In accessible PDF, there are 2 parts to every tag: The tag itself, which wraps around the content like text or a graphic. And the content itself that's in the yellow content containers.
The yellow content containers hold the text and graphic content in your file, and a <Tag> can have multiple content containers in it. That's OK.
Adobe InDesign, because it has professional typesetting controls that compose the text by lines and paragraphs, creates a content container for every line of text in the paragraph. But because they are wrapped inside one <P> paragraph tag, they are one paragraph. You have no control over this, and when the PDF is correctly created, it does not pose problems for assistive technologies.

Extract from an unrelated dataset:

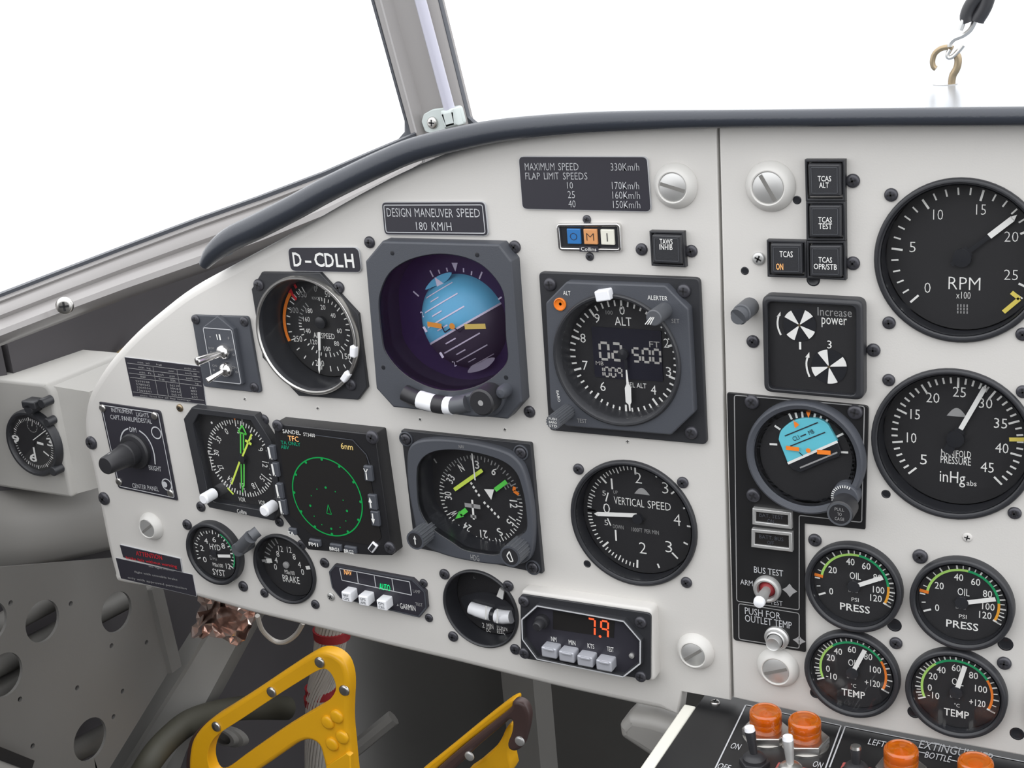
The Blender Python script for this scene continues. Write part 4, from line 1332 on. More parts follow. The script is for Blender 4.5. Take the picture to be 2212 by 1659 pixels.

Real screen readers process the tag correctly. But you're using Acrobat's Read Out Loud — which is a very poor text-to-speech program — and it often doesn't voice the content correctly. We do not recommend using it to test PDFs for accessibility compliance: it will give you false positives and false negatives. Use better testing tools, as suggested in your other post.
RE: the drop cap, you're correct, it separates the big drop cap letter(s) into a <Span> tag which can cause the voicing to say "T" and "He" rather than "The." This is an Adobe InDesign issue that Adobe needs to correct.
But in the meantime, most of our screen reader testers aren't floored by this and figure out what they're hearing very quickly. It's more of a minor error for most drop caps.
Suggestion: you have a lot more to learn about making accessible PDFs from InDesign and I recommend focusing on major problems first and tackling the drop cap issue later on. One item I noticed is the number of <Sect> tags in your sample that fragment your reading orders: your file has "sectionitis" and that can prevent some assistive technologies from easily adjusting to the end user's needs.
Definitely take classes in this: it's not intuitive! A good class can show you better methods that create accessible PDFs much faster and more accurately. Our class is 16 hours of live training and I feel like I barely scratched the surface for my students! But they go on to do very successful, accessible graphic design. Very proud of them!